When one is pointed our way, that knowledge will help decide if and how it can be made to miss the planet. (If it's solid, a push; if it's going to break apart, a far gentler and more broadly based application of force).

Now, THERE is your working analogy to Iraq if you must make one --- if what you are about to be in a collision with is a solid, coherent mass, you can kick it hard and it'll turn.

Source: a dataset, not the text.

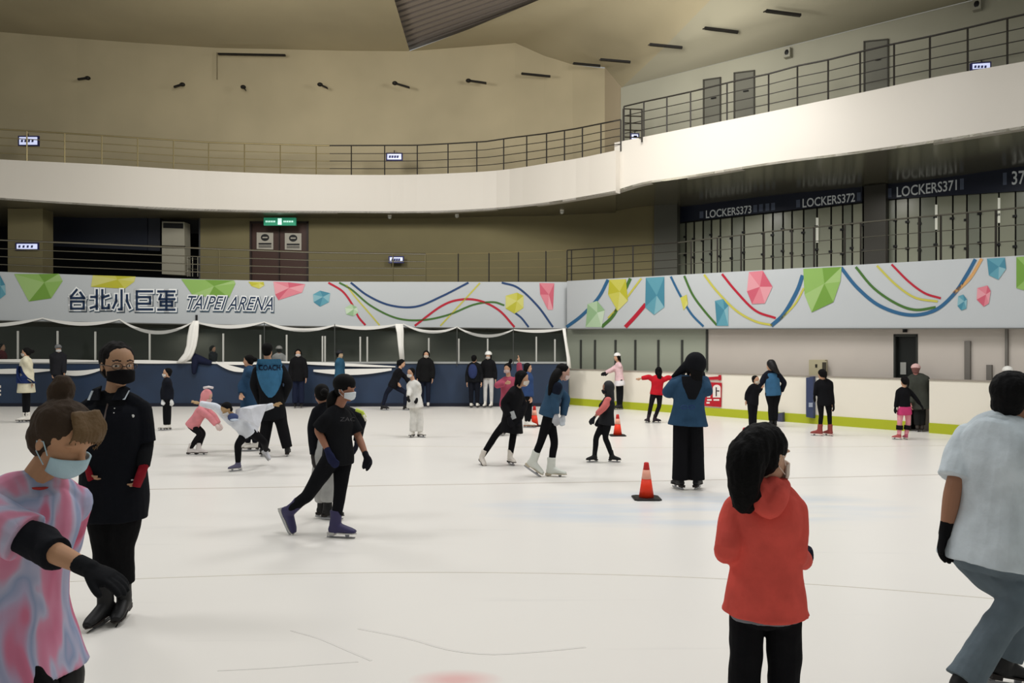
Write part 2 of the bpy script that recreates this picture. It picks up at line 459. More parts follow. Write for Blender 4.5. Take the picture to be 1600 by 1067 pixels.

If what you are about to collide with is a loosely bound agglomeration of stuff that will separate, hitting it hard will change "one big bullet" into an equivalent mass of "shotgun pellets" and cause far more destruction.

So, yes, maybe the military can learn something from Deep Impact -- this: know what you're going to hit BEFORE you decide HOW and WHETHER to hit it.

If the comet is as loosely bound a collection of material as, by analogy, the soi-disant nation called Iraq, a shock and awe hard hit will just make it fall apart, and all the pieces will still do damage and be impossible to get control of. That's why Deep Impact is hitting the comet, to see how it's put together. Landing a sampler tells you what the constituent pars are but now how they're connected.

Kind of like, spying on Iraq may tell you who's active there, but not what will happen with a military strike on the country. For that, test the cohesion, learn before committing.

Duh.

Like that one? Support NASA. They're trying to learn, well in advance of the need, WHAT the danger really is, rather than blindly whacking what scares them.

We could hope our military learns from the scientists. Or at least pray that's possible.

hank, everything you say may be so (and I love science), but guys still like blowing things up.

hank -- Excellent analysis.

But I think the real motivation has something to do with the shortage of acceptable sites for football stadiums.

LOL. That's where the Jets will wind up, mark my words. The Giants will get the better site on the moon.

DemFrom,

And with the Jets luck, the crater will only be house sized. It'll make it easy to run up the score (well, that, plus zero gravity). But they'd have no space for luxury boxes. So they'd run the AFC East. And be dead broke.